Scenes as source code:
begin

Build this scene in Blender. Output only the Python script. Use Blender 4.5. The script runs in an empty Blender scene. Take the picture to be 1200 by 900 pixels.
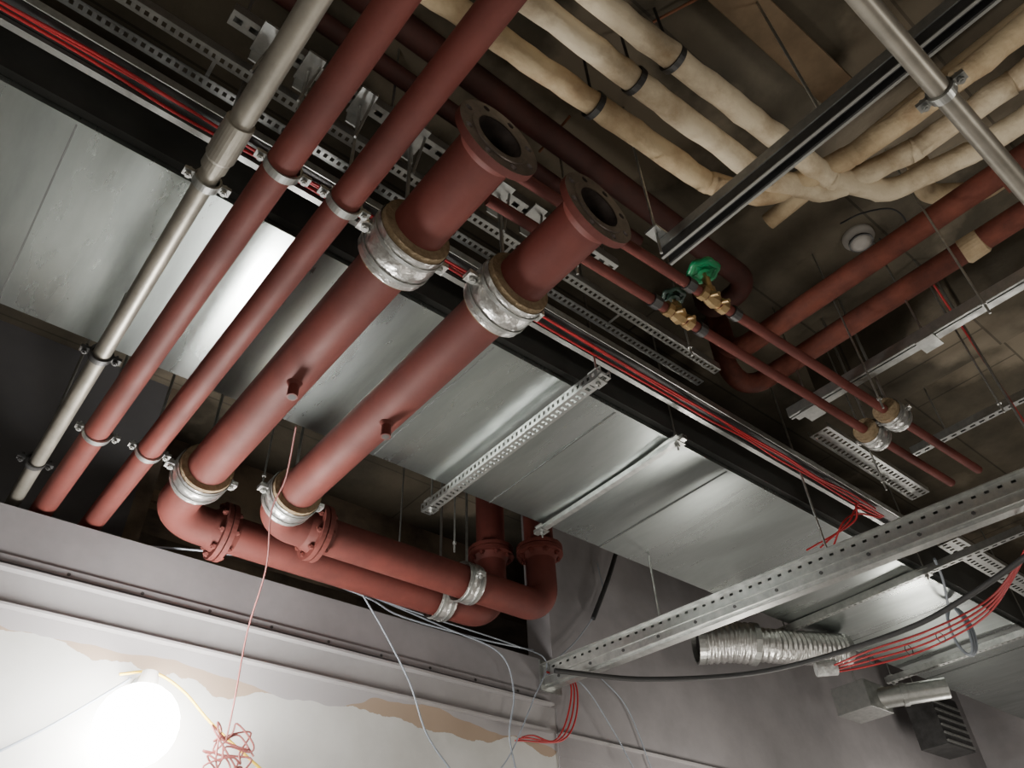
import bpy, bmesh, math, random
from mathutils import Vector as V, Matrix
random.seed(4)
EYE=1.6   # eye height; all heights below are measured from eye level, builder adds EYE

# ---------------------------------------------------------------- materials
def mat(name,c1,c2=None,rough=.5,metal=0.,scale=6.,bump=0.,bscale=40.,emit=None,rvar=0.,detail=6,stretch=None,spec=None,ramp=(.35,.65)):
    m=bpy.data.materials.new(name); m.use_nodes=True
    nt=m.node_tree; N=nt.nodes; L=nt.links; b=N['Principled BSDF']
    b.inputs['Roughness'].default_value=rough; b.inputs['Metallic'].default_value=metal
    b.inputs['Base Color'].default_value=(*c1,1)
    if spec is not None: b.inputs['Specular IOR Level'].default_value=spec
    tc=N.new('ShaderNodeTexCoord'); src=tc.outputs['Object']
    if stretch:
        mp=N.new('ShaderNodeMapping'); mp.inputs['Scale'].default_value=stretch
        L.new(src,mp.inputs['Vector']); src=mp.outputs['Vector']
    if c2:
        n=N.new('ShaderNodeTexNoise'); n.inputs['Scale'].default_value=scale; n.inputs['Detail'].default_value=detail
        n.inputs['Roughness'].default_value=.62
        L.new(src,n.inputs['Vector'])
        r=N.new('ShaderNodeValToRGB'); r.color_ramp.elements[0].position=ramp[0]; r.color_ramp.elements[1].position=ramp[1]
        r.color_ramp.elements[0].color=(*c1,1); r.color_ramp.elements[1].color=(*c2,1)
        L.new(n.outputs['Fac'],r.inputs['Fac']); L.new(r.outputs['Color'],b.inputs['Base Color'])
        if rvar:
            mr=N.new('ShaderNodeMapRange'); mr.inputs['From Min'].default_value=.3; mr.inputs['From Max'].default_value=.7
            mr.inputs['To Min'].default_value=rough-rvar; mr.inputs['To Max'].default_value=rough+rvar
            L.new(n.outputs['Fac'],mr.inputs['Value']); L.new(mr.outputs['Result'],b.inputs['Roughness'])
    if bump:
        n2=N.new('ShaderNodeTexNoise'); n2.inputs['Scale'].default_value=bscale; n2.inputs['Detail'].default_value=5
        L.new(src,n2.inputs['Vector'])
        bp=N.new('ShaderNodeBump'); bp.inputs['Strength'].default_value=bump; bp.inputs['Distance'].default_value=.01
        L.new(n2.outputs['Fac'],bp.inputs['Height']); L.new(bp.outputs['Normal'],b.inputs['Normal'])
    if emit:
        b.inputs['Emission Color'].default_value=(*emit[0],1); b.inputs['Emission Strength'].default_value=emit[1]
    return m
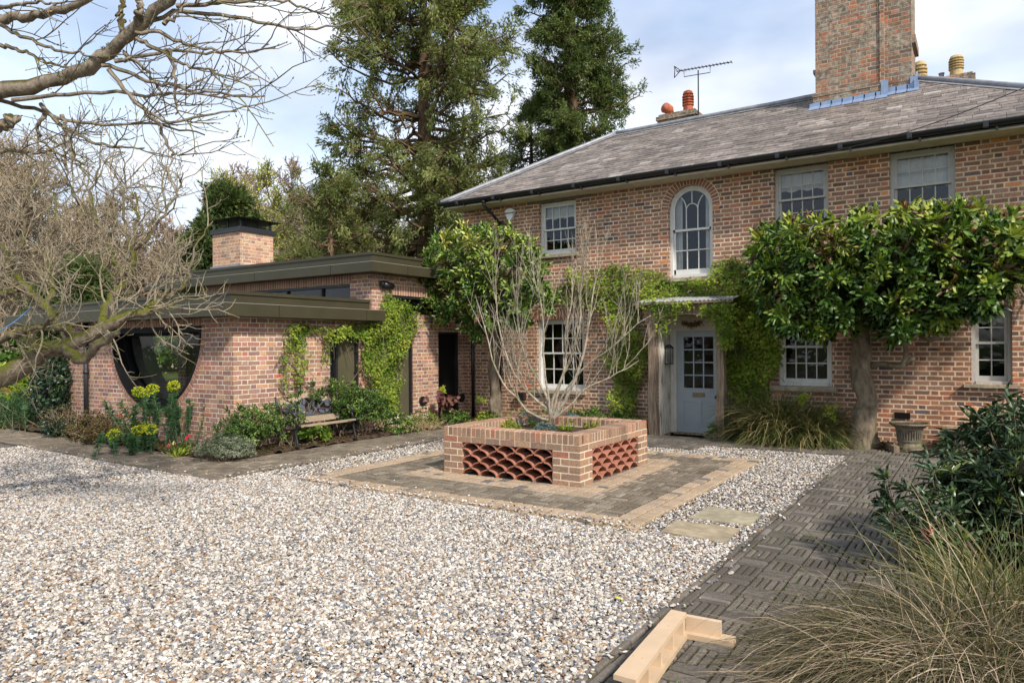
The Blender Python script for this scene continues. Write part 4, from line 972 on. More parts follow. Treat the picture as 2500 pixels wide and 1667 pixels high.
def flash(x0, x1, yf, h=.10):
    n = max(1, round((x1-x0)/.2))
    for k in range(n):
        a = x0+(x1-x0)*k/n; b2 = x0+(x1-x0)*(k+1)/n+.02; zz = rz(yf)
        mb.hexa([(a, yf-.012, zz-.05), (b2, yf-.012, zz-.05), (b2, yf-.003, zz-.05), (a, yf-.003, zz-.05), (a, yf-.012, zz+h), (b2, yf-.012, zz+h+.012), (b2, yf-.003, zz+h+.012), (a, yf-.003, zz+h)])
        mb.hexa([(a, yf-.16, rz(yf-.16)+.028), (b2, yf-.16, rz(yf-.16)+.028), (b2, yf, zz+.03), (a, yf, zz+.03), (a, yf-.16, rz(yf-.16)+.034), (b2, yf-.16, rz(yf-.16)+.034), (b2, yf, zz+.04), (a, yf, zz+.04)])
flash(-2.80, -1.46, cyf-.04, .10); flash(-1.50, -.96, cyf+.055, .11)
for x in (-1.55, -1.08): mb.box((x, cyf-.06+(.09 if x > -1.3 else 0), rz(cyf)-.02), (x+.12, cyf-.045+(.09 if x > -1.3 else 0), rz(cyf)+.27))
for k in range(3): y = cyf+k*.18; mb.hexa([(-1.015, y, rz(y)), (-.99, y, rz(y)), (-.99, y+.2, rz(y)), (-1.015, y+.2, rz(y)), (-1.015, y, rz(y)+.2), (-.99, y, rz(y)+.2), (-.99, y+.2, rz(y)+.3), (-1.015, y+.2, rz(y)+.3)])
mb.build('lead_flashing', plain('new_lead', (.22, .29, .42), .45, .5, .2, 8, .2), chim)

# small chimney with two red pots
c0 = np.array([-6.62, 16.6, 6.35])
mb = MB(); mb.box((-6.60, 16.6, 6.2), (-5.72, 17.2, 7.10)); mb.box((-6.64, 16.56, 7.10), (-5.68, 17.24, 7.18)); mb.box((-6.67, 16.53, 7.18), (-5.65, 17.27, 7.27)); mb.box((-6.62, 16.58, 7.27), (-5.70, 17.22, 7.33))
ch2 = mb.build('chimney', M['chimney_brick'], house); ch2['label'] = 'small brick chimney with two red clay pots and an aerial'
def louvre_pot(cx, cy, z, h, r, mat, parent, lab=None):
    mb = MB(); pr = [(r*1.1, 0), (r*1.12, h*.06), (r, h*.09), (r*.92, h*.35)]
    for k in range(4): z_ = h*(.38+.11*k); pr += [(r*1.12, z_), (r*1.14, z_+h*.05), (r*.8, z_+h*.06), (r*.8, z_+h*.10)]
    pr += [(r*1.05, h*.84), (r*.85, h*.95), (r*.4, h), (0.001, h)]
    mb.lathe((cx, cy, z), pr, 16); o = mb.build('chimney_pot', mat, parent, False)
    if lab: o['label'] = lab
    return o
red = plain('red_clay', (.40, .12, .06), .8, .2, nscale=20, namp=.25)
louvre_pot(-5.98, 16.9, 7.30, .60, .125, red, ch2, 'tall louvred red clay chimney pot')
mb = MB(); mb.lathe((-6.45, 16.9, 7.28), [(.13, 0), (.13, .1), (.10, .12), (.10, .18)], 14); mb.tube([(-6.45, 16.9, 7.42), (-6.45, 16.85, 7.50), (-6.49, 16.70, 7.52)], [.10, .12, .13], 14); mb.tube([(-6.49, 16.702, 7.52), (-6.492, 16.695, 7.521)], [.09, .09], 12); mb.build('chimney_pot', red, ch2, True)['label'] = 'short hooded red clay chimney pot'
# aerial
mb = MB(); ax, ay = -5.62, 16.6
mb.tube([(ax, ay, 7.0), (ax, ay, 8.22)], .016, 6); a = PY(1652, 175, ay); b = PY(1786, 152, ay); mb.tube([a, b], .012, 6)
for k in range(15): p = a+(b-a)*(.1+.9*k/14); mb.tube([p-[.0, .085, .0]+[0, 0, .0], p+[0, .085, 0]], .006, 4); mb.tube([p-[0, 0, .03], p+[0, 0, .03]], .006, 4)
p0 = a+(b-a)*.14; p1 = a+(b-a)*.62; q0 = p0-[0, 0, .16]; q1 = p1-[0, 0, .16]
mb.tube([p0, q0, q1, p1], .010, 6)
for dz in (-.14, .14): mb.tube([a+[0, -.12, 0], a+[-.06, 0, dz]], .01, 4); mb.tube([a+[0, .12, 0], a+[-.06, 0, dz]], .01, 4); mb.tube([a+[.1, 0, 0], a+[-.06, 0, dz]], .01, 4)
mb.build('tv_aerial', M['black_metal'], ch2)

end

=== What the task requires ===
Set the listing down in full and exactly. Pictures within it should not appear in the copy.

=== Response to the exercise ===
Build this scene in Blender. Output only the Python script. Use Blender 4.5. The script runs in an empty Blender scene. Take the picture to be 1200 by 900 pixels.
import bpy, bmesh, math, random
from mathutils import Vector as V, Matrix
random.seed(4)
EYE=1.6   # eye height; all heights below are measured from eye level, builder adds EYE

# ---------------------------------------------------------------- materials
def mat(name,c1,c2=None,rough=.5,metal=0.,scale=6.,bump=0.,bscale=40.,emit=None,rvar=0.,detail=6,stretch=None,spec=None,ramp=(.35,.65)):
    m=bpy.data.materials.new(name); m.use_nodes=True
    nt=m.node_tree; N=nt.nodes; L=nt.links; b=N['Principled BSDF']
    b.inputs['Roughness'].default_value=rough; b.inputs['Metallic'].default_value=metal
    b.inputs['Base Color'].default_value=(*c1,1)
    if spec is not None: b.inputs['Specular IOR Level'].default_value=spec
    tc=N.new('ShaderNodeTexCoord'); src=tc.outputs['Object']
    if stretch:
        mp=N.new('ShaderNodeMapping'); mp.inputs['Scale'].default_value=stretch
        L.new(src,mp.inputs['Vector']); src=mp.outputs['Vector']
    if c2:
        n=N.new('ShaderNodeTexNoise'); n.inputs['Scale'].default_value=scale; n.inputs['Detail'].default_value=detail
        n.inputs['Roughness'].default_value=.62
        L.new(src,n.inputs['Vector'])
        r=N.new('ShaderNodeValToRGB'); r.color_ramp.elements[0].position=ramp[0]; r.color_ramp.elements[1].position=ramp[1]
        r.color_ramp.elements[0].color=(*c1,1); r.color_ramp.elements[1].color=(*c2,1)
        L.new(n.outputs['Fac'],r.inputs['Fac']); L.new(r.outputs['Color'],b.inputs['Base Color'])
        if rvar:
            mr=N.new('ShaderNodeMapRange'); mr.inputs['From Min'].default_value=.3; mr.inputs['From Max'].default_value=.7
            mr.inputs['To Min'].default_value=rough-rvar; mr.inputs['To Max'].default_value=rough+rvar
            L.new(n.outputs['Fac'],mr.inputs['Value']); L.new(mr.outputs['Result'],b.inputs['Roughness'])
    if bump:
        n2=N.new('ShaderNodeTexNoise'); n2.inputs['Scale'].default_value=bscale; n2.inputs['Detail'].default_value=5
        L.new(src,n2.inputs['Vector'])
        bp=N.new('ShaderNodeBump'); bp.inputs['Strength'].default_value=bump; bp.inputs['Distance'].default_value=.01
        L.new(n2.outputs['Fac'],bp.inputs['Height']); L.new(bp.outputs['Normal'],b.inputs['Normal'])
    if emit:
        b.inputs['Emission Color'].default_value=(*emit[0],1); b.inputs['Emission Strength'].default_value=emit[1]
    return m
The Blender Python script for this scene continues. Write part 4, from line 972 on. More parts follow. Treat the picture as 2500 pixels wide and 1667 pixels high.
def flash(x0, x1, yf, h=.10):
    n = max(1, round((x1-x0)/.2))
    for k in range(n):
        a = x0+(x1-x0)*k/n; b2 = x0+(x1-x0)*(k+1)/n+.02; zz = rz(yf)
        mb.hexa([(a, yf-.012, zz-.05), (b2, yf-.012, zz-.05), (b2, yf-.003, zz-.05), (a, yf-.003, zz-.05), (a, yf-.012, zz+h), (b2, yf-.012, zz+h+.012), (b2, yf-.003, zz+h+.012), (a, yf-.003, zz+h)])
        mb.hexa([(a, yf-.16, rz(yf-.16)+.028), (b2, yf-.16, rz(yf-.16)+.028), (b2, yf, zz+.03), (a, yf, zz+.03), (a, yf-.16, rz(yf-.16)+.034), (b2, yf-.16, rz(yf-.16)+.034), (b2, yf, zz+.04), (a, yf, zz+.04)])
flash(-2.80, -1.46, cyf-.04, .10); flash(-1.50, -.96, cyf+.055, .11)
for x in (-1.55, -1.08): mb.box((x, cyf-.06+(.09 if x > -1.3 else 0), rz(cyf)-.02), (x+.12, cyf-.045+(.09 if x > -1.3 else 0), rz(cyf)+.27))
for k in range(3): y = cyf+k*.18; mb.hexa([(-1.015, y, rz(y)), (-.99, y, rz(y)), (-.99, y+.2, rz(y)), (-1.015, y+.2, rz(y)), (-1.015, y, rz(y)+.2), (-.99, y, rz(y)+.2), (-.99, y+.2, rz(y)+.3), (-1.015, y+.2, rz(y)+.3)])
mb.build('lead_flashing', plain('new_lead', (.22, .29, .42), .45, .5, .2, 8, .2), chim)

# small chimney with two red pots
c0 = np.array([-6.62, 16.6, 6.35])
mb = MB(); mb.box((-6.60, 16.6, 6.2), (-5.72, 17.2, 7.10)); mb.box((-6.64, 16.56, 7.10), (-5.68, 17.24, 7.18)); mb.box((-6.67, 16.53, 7.18), (-5.65, 17.27, 7.27)); mb.box((-6.62, 16.58, 7.27), (-5.70, 17.22, 7.33))
ch2 = mb.build('chimney', M['chimney_brick'], house); ch2['label'] = 'small brick chimney with two red clay pots and an aerial'
def louvre_pot(cx, cy, z, h, r, mat, parent, lab=None):
    mb = MB(); pr = [(r*1.1, 0), (r*1.12, h*.06), (r, h*.09), (r*.92, h*.35)]
    for k in range(4): z_ = h*(.38+.11*k); pr += [(r*1.12, z_), (r*1.14, z_+h*.05), (r*.8, z_+h*.06), (r*.8, z_+h*.10)]
    pr += [(r*1.05, h*.84), (r*.85, h*.95), (r*.4, h), (0.001, h)]
    mb.lathe((cx, cy, z), pr, 16); o = mb.build('chimney_pot', mat, parent, False)
    if lab: o['label'] = lab
    return o
red = plain('red_clay', (.40, .12, .06), .8, .2, nscale=20, namp=.25)
louvre_pot(-5.98, 16.9, 7.30, .60, .125, red, ch2, 'tall louvred red clay chimney pot')
mb = MB(); mb.lathe((-6.45, 16.9, 7.28), [(.13, 0), (.13, .1), (.10, .12), (.10, .18)], 14); mb.tube([(-6.45, 16.9, 7.42), (-6.45, 16.85, 7.50), (-6.49, 16.70, 7.52)], [.10, .12, .13], 14); mb.tube([(-6.49, 16.702, 7.52), (-6.492, 16.695, 7.521)], [.09, .09], 12); mb.build('chimney_pot', red, ch2, True)['label'] = 'short hooded red clay chimney pot'
# aerial
mb = MB(); ax, ay = -5.62, 16.6
mb.tube([(ax, ay, 7.0), (ax, ay, 8.22)], .016, 6); a = PY(1652, 175, ay); b = PY(1786, 152, ay); mb.tube([a, b], .012, 6)
for k in range(15): p = a+(b-a)*(.1+.9*k/14); mb.tube([p-[.0, .085, .0]+[0, 0, .0], p+[0, .085, 0]], .006, 4); mb.tube([p-[0, 0, .03], p+[0, 0, .03]], .006, 4)
p0 = a+(b-a)*.14; p1 = a+(b-a)*.62; q0 = p0-[0, 0, .16]; q1 = p1-[0, 0, .16]
mb.tube([p0, q0, q1, p1], .010, 6)
for dz in (-.14, .14): mb.tube([a+[0, -.12, 0], a+[-.06, 0, dz]], .01, 4); mb.tube([a+[0, .12, 0], a+[-.06, 0, dz]], .01, 4); mb.tube([a+[.1, 0, 0], a+[-.06, 0, dz]], .01, 4)
mb.build('tv_aerial', M['black_metal'], ch2)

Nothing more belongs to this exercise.